People’s Bank Chief Executive Officer/General Manager Ranjith Kodituwakku stated: “2020 was an out of the ordinary year on many fronts. Operationally it was the year which put digital and technological capabilities of all institutions alike, and their contingency plans, to the ultimate litmus test. It was also the year which held customer centricity to account. Our delivery on these many fronts remains best described in our ability to keep over 70% of branches open during even the peak of the lock down, an ability to be the first to facilitate credit relief to customers no sooner made known by the regulator and an ability to mobilise deposits and disburse loans in a time and manner previously undone. In addition, the depth and breadth of People’s Bank’s operating and support service platforms considered, an ability to ensure over 99.0% uptime is maintained consistently without exception across all its platforms an ability to process over Rs. 1 trillion in transaction volumes including through digital speaks for the Bank’s abilities and capabilities both human and technological.”
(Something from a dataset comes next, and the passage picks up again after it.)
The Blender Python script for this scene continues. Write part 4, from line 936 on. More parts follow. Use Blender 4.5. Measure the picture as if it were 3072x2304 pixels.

He continued: “In addition, several measures were taken to ensure safety and stability of the institution such as reducing capital expenditures and focusing lending to more priority/ essential service sectors. Forming an integral part of such efforts, the bank also raised Rs. 20 billion in Basel III, Tier 2 Debentures – which is the single largest issuance the country has seen by any financial institution to date. I thank the Chairman and the Board of Directors for their leadership from the very front and my entire team for their tiring efforts and unwavering commitment. We look forward to the future with optimism.”
People’s Bank is the country’s premier Licensed Commercial Bank with Sri Lanka’s largest banking footprint comprising 741 branches and service centres islandwide. With a history spanning 60 years, the bank benefits from a staff strength of close to 8,000 serving more than 14.0 million customers and close to 19 million account relationships, which is by far the largest for any financial services provider in country. Established under the People’s Bank Act No. 29 of 1961, the bank carries a National Long-Term Rating of “AA-(lka/ Stable)” by Fitch Ratings Lanka Ltd.
With a view to bring the benefits of digitalisation to the entire nation, People’s Bank embarked on a digital transformation journey back in 2015 by taking a pioneering role in digitisation and customer engagement. Since then a host of diversified digital banking solutions have been launched that deliver enhanced convenience, speed and efficiency, and convenience to customers at every point in their interactions with the bank. People’s Bank is the first and only Bank in Sri Lanka to be accredited with the ISO/IEC 27001:2013 certification; the highest international accreditation for information protection, and security.
People’s Bank prides itself in being at the forefront of facilitating digital-financial services penetration into the rural hinterlands of the country and has recorded unmatched levels of success in supporting the nation’s evolution into a digital society.